*EXERCISE INPUTS*:
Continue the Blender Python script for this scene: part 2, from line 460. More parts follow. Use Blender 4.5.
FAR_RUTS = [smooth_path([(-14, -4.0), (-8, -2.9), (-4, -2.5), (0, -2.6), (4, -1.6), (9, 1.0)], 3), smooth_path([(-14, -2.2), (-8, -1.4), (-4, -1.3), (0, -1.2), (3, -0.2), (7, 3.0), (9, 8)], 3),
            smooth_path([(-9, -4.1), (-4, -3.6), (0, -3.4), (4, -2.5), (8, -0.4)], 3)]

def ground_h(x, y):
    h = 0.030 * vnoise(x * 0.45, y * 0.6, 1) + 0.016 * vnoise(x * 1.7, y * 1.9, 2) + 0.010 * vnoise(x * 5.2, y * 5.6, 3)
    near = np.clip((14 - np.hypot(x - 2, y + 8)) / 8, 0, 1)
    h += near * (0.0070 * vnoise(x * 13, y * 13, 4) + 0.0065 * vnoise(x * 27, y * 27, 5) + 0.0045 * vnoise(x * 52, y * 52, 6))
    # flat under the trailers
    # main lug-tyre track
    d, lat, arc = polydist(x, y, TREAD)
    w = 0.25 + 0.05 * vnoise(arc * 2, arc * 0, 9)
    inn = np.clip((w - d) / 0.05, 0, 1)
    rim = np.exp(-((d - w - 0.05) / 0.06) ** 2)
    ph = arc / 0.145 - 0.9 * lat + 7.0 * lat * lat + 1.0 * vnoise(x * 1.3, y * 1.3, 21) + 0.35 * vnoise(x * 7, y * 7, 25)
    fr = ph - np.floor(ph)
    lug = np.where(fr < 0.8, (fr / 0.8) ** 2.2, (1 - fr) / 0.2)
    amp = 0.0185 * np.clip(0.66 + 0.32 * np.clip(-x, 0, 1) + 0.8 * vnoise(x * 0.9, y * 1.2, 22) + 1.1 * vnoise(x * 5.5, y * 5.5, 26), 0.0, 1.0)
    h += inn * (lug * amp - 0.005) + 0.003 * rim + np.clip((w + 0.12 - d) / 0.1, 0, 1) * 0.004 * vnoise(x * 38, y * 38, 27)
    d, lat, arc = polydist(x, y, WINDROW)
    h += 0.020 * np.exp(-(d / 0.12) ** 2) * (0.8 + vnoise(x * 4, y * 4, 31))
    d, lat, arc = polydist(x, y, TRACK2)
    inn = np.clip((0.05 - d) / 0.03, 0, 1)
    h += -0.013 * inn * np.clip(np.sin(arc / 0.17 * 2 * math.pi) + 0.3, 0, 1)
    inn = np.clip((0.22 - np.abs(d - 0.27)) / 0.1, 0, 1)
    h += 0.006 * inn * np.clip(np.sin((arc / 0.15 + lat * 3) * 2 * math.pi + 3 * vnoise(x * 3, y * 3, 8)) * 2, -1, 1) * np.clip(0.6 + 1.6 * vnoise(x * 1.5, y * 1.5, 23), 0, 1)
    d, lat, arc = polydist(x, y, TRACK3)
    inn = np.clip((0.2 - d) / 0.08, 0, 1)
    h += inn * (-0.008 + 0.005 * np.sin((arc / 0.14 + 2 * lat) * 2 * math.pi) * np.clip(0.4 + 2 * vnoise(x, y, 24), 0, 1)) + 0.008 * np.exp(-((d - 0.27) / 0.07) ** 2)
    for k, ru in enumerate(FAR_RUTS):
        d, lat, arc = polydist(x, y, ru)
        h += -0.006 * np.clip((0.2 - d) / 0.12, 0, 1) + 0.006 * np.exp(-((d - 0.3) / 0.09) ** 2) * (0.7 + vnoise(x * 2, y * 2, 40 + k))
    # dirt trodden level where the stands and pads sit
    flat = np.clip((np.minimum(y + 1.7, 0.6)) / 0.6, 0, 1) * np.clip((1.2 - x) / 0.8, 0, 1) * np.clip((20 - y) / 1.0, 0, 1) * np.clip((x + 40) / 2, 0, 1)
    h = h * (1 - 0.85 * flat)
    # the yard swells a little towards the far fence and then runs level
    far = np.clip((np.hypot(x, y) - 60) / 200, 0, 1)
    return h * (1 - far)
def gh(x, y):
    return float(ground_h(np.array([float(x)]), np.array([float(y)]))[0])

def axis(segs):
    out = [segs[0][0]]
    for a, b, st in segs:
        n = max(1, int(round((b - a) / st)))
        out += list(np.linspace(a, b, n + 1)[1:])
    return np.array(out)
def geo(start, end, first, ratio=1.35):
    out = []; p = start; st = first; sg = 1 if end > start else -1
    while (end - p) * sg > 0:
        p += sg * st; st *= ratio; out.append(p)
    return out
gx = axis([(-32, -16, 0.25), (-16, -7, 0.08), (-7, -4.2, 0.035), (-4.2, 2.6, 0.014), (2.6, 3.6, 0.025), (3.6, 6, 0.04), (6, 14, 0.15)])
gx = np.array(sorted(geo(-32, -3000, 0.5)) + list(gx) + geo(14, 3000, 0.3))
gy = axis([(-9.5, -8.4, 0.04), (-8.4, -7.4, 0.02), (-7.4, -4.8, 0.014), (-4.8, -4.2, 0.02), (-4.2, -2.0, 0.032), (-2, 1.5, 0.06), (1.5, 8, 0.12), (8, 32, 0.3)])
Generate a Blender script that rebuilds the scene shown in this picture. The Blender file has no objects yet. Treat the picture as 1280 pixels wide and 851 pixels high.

*WRITTEN PROBLEM*: Transcribe each entry exactly.

*FULL ANSWER*:
Continue the Blender Python script for this scene: part 2, from line 460. More parts follow. Use Blender 4.5.
FAR_RUTS = [smooth_path([(-14, -4.0), (-8, -2.9), (-4, -2.5), (0, -2.6), (4, -1.6), (9, 1.0)], 3), smooth_path([(-14, -2.2), (-8, -1.4), (-4, -1.3), (0, -1.2), (3, -0.2), (7, 3.0), (9, 8)], 3),
            smooth_path([(-9, -4.1), (-4, -3.6), (0, -3.4), (4, -2.5), (8, -0.4)], 3)]

def ground_h(x, y):
    h = 0.030 * vnoise(x * 0.45, y * 0.6, 1) + 0.016 * vnoise(x * 1.7, y * 1.9, 2) + 0.010 * vnoise(x * 5.2, y * 5.6, 3)
    near = np.clip((14 - np.hypot(x - 2, y + 8)) / 8, 0, 1)
    h += near * (0.0070 * vnoise(x * 13, y * 13, 4) + 0.0065 * vnoise(x * 27, y * 27, 5) + 0.0045 * vnoise(x * 52, y * 52, 6))
    # flat under the trailers
    # main lug-tyre track
    d, lat, arc = polydist(x, y, TREAD)
    w = 0.25 + 0.05 * vnoise(arc * 2, arc * 0, 9)
    inn = np.clip((w - d) / 0.05, 0, 1)
    rim = np.exp(-((d - w - 0.05) / 0.06) ** 2)
    ph = arc / 0.145 - 0.9 * lat + 7.0 * lat * lat + 1.0 * vnoise(x * 1.3, y * 1.3, 21) + 0.35 * vnoise(x * 7, y * 7, 25)
    fr = ph - np.floor(ph)
    lug = np.where(fr < 0.8, (fr / 0.8) ** 2.2, (1 - fr) / 0.2)
    amp = 0.0185 * np.clip(0.66 + 0.32 * np.clip(-x, 0, 1) + 0.8 * vnoise(x * 0.9, y * 1.2, 22) + 1.1 * vnoise(x * 5.5, y * 5.5, 26), 0.0, 1.0)
    h += inn * (lug * amp - 0.005) + 0.003 * rim + np.clip((w + 0.12 - d) / 0.1, 0, 1) * 0.004 * vnoise(x * 38, y * 38, 27)
    d, lat, arc = polydist(x, y, WINDROW)
    h += 0.020 * np.exp(-(d / 0.12) ** 2) * (0.8 + vnoise(x * 4, y * 4, 31))
    d, lat, arc = polydist(x, y, TRACK2)
    inn = np.clip((0.05 - d) / 0.03, 0, 1)
    h += -0.013 * inn * np.clip(np.sin(arc / 0.17 * 2 * math.pi) + 0.3, 0, 1)
    inn = np.clip((0.22 - np.abs(d - 0.27)) / 0.1, 0, 1)
    h += 0.006 * inn * np.clip(np.sin((arc / 0.15 + lat * 3) * 2 * math.pi + 3 * vnoise(x * 3, y * 3, 8)) * 2, -1, 1) * np.clip(0.6 + 1.6 * vnoise(x * 1.5, y * 1.5, 23), 0, 1)
    d, lat, arc = polydist(x, y, TRACK3)
    inn = np.clip((0.2 - d) / 0.08, 0, 1)
    h += inn * (-0.008 + 0.005 * np.sin((arc / 0.14 + 2 * lat) * 2 * math.pi) * np.clip(0.4 + 2 * vnoise(x, y, 24), 0, 1)) + 0.008 * np.exp(-((d - 0.27) / 0.07) ** 2)
    for k, ru in enumerate(FAR_RUTS):
        d, lat, arc = polydist(x, y, ru)
        h += -0.006 * np.clip((0.2 - d) / 0.12, 0, 1) + 0.006 * np.exp(-((d - 0.3) / 0.09) ** 2) * (0.7 + vnoise(x * 2, y * 2, 40 + k))
    # dirt trodden level where the stands and pads sit
    flat = np.clip((np.minimum(y + 1.7, 0.6)) / 0.6, 0, 1) * np.clip((1.2 - x) / 0.8, 0, 1) * np.clip((20 - y) / 1.0, 0, 1) * np.clip((x + 40) / 2, 0, 1)
    h = h * (1 - 0.85 * flat)
    # the yard swells a little towards the far fence and then runs level
    far = np.clip((np.hypot(x, y) - 60) / 200, 0, 1)
    return h * (1 - far)
def gh(x, y):
    return float(ground_h(np.array([float(x)]), np.array([float(y)]))[0])

def axis(segs):
    out = [segs[0][0]]
    for a, b, st in segs:
        n = max(1, int(round((b - a) / st)))
        out += list(np.linspace(a, b, n + 1)[1:])
    return np.array(out)
def geo(start, end, first, ratio=1.35):
    out = []; p = start; st = first; sg = 1 if end > start else -1
    while (end - p) * sg > 0:
        p += sg * st; st *= ratio; out.append(p)
    return out
gx = axis([(-32, -16, 0.25), (-16, -7, 0.08), (-7, -4.2, 0.035), (-4.2, 2.6, 0.014), (2.6, 3.6, 0.025), (3.6, 6, 0.04), (6, 14, 0.15)])
gx = np.array(sorted(geo(-32, -3000, 0.5)) + list(gx) + geo(14, 3000, 0.3))
gy = axis([(-9.5, -8.4, 0.04), (-8.4, -7.4, 0.02), (-7.4, -4.8, 0.014), (-4.8, -4.2, 0.02), (-4.2, -2.0, 0.032), (-2, 1.5, 0.06), (1.5, 8, 0.12), (8, 32, 0.3)])
Generate a Blender script that rebuilds the scene shown in this picture. The Blender file has no objects yet. Treat the picture as 1280 pixels wide and 851 pixels high.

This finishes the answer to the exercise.